» **Instructions for the task**
All of the data below must be repeated exactly.

» **Exercise inputs**
###

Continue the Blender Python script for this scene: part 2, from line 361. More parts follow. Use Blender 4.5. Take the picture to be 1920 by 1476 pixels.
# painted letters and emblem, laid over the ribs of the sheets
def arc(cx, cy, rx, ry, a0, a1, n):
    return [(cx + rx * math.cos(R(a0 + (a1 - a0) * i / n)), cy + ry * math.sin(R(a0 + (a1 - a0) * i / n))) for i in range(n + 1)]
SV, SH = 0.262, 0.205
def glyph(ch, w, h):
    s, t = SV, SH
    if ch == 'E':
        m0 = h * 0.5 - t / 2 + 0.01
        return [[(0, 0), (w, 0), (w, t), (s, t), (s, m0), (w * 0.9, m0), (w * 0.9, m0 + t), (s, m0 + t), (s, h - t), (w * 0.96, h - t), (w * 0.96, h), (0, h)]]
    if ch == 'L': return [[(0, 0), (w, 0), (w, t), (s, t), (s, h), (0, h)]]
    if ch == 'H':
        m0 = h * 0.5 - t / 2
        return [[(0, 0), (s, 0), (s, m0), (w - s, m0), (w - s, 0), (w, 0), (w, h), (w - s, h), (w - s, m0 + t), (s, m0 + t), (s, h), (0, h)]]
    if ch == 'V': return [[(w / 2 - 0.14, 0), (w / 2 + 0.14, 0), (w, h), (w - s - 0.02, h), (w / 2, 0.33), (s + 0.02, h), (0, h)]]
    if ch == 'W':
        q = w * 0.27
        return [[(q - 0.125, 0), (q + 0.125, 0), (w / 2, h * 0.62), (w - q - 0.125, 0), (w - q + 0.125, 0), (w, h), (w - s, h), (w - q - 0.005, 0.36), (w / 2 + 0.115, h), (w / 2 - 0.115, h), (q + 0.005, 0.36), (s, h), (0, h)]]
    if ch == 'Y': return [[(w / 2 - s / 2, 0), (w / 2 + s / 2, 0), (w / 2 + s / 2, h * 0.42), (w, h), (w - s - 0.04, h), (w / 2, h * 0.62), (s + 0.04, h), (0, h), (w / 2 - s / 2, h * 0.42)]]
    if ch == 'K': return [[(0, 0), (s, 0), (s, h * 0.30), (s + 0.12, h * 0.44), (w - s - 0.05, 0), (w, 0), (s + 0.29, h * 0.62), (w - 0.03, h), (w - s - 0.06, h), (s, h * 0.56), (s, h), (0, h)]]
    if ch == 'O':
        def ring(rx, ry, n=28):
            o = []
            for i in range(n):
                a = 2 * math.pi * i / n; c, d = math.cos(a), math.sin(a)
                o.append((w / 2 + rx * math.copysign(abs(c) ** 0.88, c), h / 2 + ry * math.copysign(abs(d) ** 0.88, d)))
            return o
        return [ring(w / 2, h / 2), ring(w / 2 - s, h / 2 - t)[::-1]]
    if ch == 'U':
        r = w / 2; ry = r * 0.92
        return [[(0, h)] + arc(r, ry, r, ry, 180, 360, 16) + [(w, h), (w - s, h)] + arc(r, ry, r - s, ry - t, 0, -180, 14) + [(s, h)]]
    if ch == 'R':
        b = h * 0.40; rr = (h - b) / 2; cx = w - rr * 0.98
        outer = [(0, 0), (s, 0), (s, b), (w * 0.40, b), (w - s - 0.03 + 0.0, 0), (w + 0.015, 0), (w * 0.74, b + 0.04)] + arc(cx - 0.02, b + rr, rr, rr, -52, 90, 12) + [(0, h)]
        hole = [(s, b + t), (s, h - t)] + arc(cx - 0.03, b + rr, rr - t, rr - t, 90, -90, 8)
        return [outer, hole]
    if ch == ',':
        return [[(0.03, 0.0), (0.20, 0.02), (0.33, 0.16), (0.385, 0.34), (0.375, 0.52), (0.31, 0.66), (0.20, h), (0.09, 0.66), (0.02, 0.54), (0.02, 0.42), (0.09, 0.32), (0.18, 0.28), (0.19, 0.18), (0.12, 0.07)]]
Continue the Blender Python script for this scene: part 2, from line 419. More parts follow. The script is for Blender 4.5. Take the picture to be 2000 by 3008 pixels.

###

» **Answer**
Continue the Blender Python script for this scene: part 2, from line 361. More parts follow. Use Blender 4.5. Take the picture to be 1920 by 1476 pixels.
# painted letters and emblem, laid over the ribs of the sheets
def arc(cx, cy, rx, ry, a0, a1, n):
    return [(cx + rx * math.cos(R(a0 + (a1 - a0) * i / n)), cy + ry * math.sin(R(a0 + (a1 - a0) * i / n))) for i in range(n + 1)]
SV, SH = 0.262, 0.205
def glyph(ch, w, h):
    s, t = SV, SH
    if ch == 'E':
        m0 = h * 0.5 - t / 2 + 0.01
        return [[(0, 0), (w, 0), (w, t), (s, t), (s, m0), (w * 0.9, m0), (w * 0.9, m0 + t), (s, m0 + t), (s, h - t), (w * 0.96, h - t), (w * 0.96, h), (0, h)]]
    if ch == 'L': return [[(0, 0), (w, 0), (w, t), (s, t), (s, h), (0, h)]]
    if ch == 'H':
        m0 = h * 0.5 - t / 2
        return [[(0, 0), (s, 0), (s, m0), (w - s, m0), (w - s, 0), (w, 0), (w, h), (w - s, h), (w - s, m0 + t), (s, m0 + t), (s, h), (0, h)]]
    if ch == 'V': return [[(w / 2 - 0.14, 0), (w / 2 + 0.14, 0), (w, h), (w - s - 0.02, h), (w / 2, 0.33), (s + 0.02, h), (0, h)]]
    if ch == 'W':
        q = w * 0.27
        return [[(q - 0.125, 0), (q + 0.125, 0), (w / 2, h * 0.62), (w - q - 0.125, 0), (w - q + 0.125, 0), (w, h), (w - s, h), (w - q - 0.005, 0.36), (w / 2 + 0.115, h), (w / 2 - 0.115, h), (q + 0.005, 0.36), (s, h), (0, h)]]
    if ch == 'Y': return [[(w / 2 - s / 2, 0), (w / 2 + s / 2, 0), (w / 2 + s / 2, h * 0.42), (w, h), (w - s - 0.04, h), (w / 2, h * 0.62), (s + 0.04, h), (0, h), (w / 2 - s / 2, h * 0.42)]]
    if ch == 'K': return [[(0, 0), (s, 0), (s, h * 0.30), (s + 0.12, h * 0.44), (w - s - 0.05, 0), (w, 0), (s + 0.29, h * 0.62), (w - 0.03, h), (w - s - 0.06, h), (s, h * 0.56), (s, h), (0, h)]]
    if ch == 'O':
        def ring(rx, ry, n=28):
            o = []
            for i in range(n):
                a = 2 * math.pi * i / n; c, d = math.cos(a), math.sin(a)
                o.append((w / 2 + rx * math.copysign(abs(c) ** 0.88, c), h / 2 + ry * math.copysign(abs(d) ** 0.88, d)))
            return o
        return [ring(w / 2, h / 2), ring(w / 2 - s, h / 2 - t)[::-1]]
    if ch == 'U':
        r = w / 2; ry = r * 0.92
        return [[(0, h)] + arc(r, ry, r, ry, 180, 360, 16) + [(w, h), (w - s, h)] + arc(r, ry, r - s, ry - t, 0, -180, 14) + [(s, h)]]
    if ch == 'R':
        b = h * 0.40; rr = (h - b) / 2; cx = w - rr * 0.98
        outer = [(0, 0), (s, 0), (s, b), (w * 0.40, b), (w - s - 0.03 + 0.0, 0), (w + 0.015, 0), (w * 0.74, b + 0.04)] + arc(cx - 0.02, b + rr, rr, rr, -52, 90, 12) + [(0, h)]
        hole = [(s, b + t), (s, h - t)] + arc(cx - 0.03, b + rr, rr - t, rr - t, 90, -90, 8)
        return [outer, hole]
    if ch == ',':
        return [[(0.03, 0.0), (0.20, 0.02), (0.33, 0.16), (0.385, 0.34), (0.375, 0.52), (0.31, 0.66), (0.20, h), (0.09, 0.66), (0.02, 0.54), (0.02, 0.42), (0.09, 0.32), (0.18, 0.28), (0.19, 0.18), (0.12, 0.07)]]
Continue the Blender Python script for this scene: part 2, from line 419. More parts follow. The script is for Blender 4.5. Take the picture to be 2000 by 3008 pixels.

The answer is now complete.